Provided material:
******

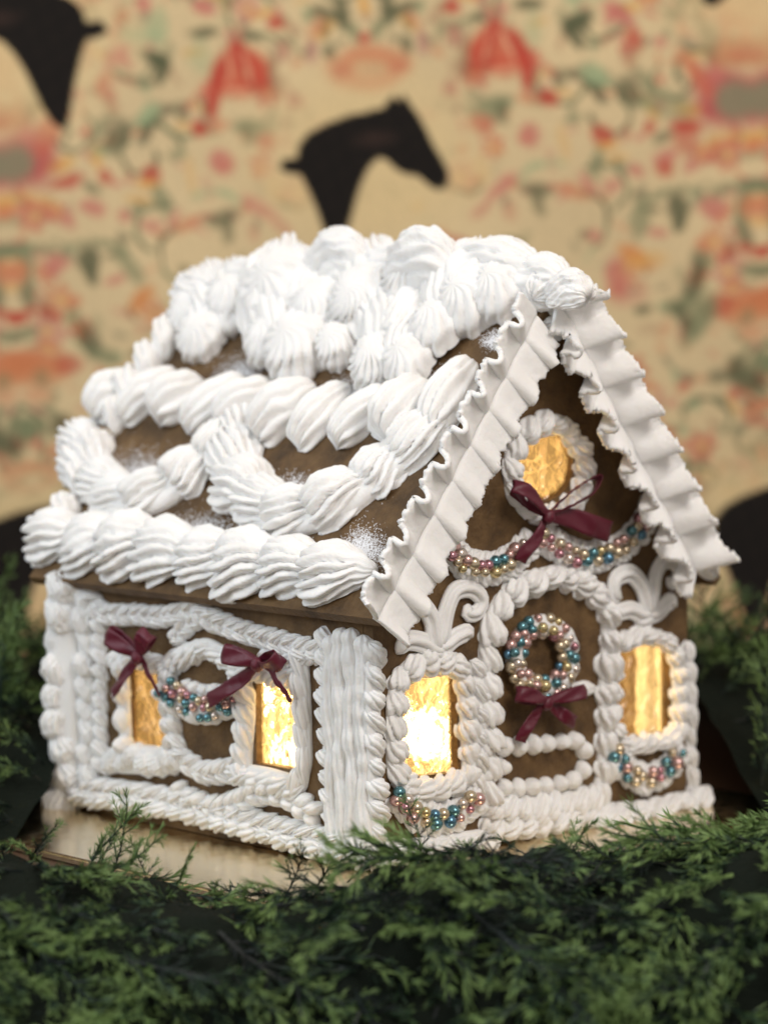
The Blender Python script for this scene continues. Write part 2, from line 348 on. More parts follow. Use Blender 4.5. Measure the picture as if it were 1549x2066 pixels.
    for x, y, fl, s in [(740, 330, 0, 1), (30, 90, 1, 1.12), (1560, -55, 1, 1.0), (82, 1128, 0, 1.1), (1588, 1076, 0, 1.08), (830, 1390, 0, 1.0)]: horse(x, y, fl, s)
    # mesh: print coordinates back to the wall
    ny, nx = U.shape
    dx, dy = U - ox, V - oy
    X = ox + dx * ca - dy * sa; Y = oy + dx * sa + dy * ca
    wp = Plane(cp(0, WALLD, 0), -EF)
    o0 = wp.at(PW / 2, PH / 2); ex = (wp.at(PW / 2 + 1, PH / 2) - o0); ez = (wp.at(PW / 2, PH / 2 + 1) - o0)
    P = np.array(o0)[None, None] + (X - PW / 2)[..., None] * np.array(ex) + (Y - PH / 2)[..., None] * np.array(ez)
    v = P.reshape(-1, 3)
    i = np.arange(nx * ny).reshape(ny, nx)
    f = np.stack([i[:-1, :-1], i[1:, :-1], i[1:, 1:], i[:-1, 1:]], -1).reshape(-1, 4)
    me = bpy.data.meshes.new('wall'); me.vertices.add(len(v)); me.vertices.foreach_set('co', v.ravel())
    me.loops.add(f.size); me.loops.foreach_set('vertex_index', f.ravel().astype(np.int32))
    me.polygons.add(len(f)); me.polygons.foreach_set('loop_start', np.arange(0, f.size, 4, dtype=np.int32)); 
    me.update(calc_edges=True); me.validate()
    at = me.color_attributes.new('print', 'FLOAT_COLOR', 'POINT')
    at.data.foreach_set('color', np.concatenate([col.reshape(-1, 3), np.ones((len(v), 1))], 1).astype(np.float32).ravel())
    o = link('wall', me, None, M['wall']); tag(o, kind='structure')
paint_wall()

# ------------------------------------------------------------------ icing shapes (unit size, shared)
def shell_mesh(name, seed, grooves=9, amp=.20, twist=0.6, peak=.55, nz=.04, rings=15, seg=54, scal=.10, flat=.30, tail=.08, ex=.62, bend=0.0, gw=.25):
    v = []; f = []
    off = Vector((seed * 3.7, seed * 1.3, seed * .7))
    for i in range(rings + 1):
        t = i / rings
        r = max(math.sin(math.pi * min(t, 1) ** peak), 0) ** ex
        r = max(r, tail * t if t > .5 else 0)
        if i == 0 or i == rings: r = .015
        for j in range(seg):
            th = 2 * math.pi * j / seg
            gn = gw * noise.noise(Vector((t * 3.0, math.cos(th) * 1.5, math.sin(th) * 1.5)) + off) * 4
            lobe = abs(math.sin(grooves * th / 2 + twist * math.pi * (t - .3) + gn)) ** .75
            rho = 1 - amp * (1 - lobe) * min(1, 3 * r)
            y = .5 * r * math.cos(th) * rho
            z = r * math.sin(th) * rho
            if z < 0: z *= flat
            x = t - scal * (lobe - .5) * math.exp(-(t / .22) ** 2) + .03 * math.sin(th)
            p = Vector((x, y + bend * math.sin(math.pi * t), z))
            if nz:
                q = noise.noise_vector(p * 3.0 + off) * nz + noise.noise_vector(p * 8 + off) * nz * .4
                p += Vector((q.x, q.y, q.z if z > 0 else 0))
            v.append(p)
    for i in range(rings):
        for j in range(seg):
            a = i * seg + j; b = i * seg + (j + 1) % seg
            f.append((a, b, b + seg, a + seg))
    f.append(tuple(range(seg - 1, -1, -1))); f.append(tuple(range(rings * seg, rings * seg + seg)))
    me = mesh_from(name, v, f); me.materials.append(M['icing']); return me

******

To be done:
Copy the listing in full and without alteration, omitting every picture.

The response:
The Blender Python script for this scene continues. Write part 2, from line 348 on. More parts follow. Use Blender 4.5. Measure the picture as if it were 1549x2066 pixels.
    for x, y, fl, s in [(740, 330, 0, 1), (30, 90, 1, 1.12), (1560, -55, 1, 1.0), (82, 1128, 0, 1.1), (1588, 1076, 0, 1.08), (830, 1390, 0, 1.0)]: horse(x, y, fl, s)
    # mesh: print coordinates back to the wall
    ny, nx = U.shape
    dx, dy = U - ox, V - oy
    X = ox + dx * ca - dy * sa; Y = oy + dx * sa + dy * ca
    wp = Plane(cp(0, WALLD, 0), -EF)
    o0 = wp.at(PW / 2, PH / 2); ex = (wp.at(PW / 2 + 1, PH / 2) - o0); ez = (wp.at(PW / 2, PH / 2 + 1) - o0)
    P = np.array(o0)[None, None] + (X - PW / 2)[..., None] * np.array(ex) + (Y - PH / 2)[..., None] * np.array(ez)
    v = P.reshape(-1, 3)
    i = np.arange(nx * ny).reshape(ny, nx)
    f = np.stack([i[:-1, :-1], i[1:, :-1], i[1:, 1:], i[:-1, 1:]], -1).reshape(-1, 4)
    me = bpy.data.meshes.new('wall'); me.vertices.add(len(v)); me.vertices.foreach_set('co', v.ravel())
    me.loops.add(f.size); me.loops.foreach_set('vertex_index', f.ravel().astype(np.int32))
    me.polygons.add(len(f)); me.polygons.foreach_set('loop_start', np.arange(0, f.size, 4, dtype=np.int32)); 
    me.update(calc_edges=True); me.validate()
    at = me.color_attributes.new('print', 'FLOAT_COLOR', 'POINT')
    at.data.foreach_set('color', np.concatenate([col.reshape(-1, 3), np.ones((len(v), 1))], 1).astype(np.float32).ravel())
    o = link('wall', me, None, M['wall']); tag(o, kind='structure')
paint_wall()

# ------------------------------------------------------------------ icing shapes (unit size, shared)
def shell_mesh(name, seed, grooves=9, amp=.20, twist=0.6, peak=.55, nz=.04, rings=15, seg=54, scal=.10, flat=.30, tail=.08, ex=.62, bend=0.0, gw=.25):
    v = []; f = []
    off = Vector((seed * 3.7, seed * 1.3, seed * .7))
    for i in range(rings + 1):
        t = i / rings
        r = max(math.sin(math.pi * min(t, 1) ** peak), 0) ** ex
        r = max(r, tail * t if t > .5 else 0)
        if i == 0 or i == rings: r = .015
        for j in range(seg):
            th = 2 * math.pi * j / seg
            gn = gw * noise.noise(Vector((t * 3.0, math.cos(th) * 1.5, math.sin(th) * 1.5)) + off) * 4
            lobe = abs(math.sin(grooves * th / 2 + twist * math.pi * (t - .3) + gn)) ** .75
            rho = 1 - amp * (1 - lobe) * min(1, 3 * r)
            y = .5 * r * math.cos(th) * rho
            z = r * math.sin(th) * rho
            if z < 0: z *= flat
            x = t - scal * (lobe - .5) * math.exp(-(t / .22) ** 2) + .03 * math.sin(th)
            p = Vector((x, y + bend * math.sin(math.pi * t), z))
            if nz:
                q = noise.noise_vector(p * 3.0 + off) * nz + noise.noise_vector(p * 8 + off) * nz * .4
                p += Vector((q.x, q.y, q.z if z > 0 else 0))
            v.append(p)
    for i in range(rings):
        for j in range(seg):
            a = i * seg + j; b = i * seg + (j + 1) % seg
            f.append((a, b, b + seg, a + seg))
    f.append(tuple(range(seg - 1, -1, -1))); f.append(tuple(range(rings * seg, rings * seg + seg)))
    me = mesh_from(name, v, f); me.materials.append(M['icing']); return me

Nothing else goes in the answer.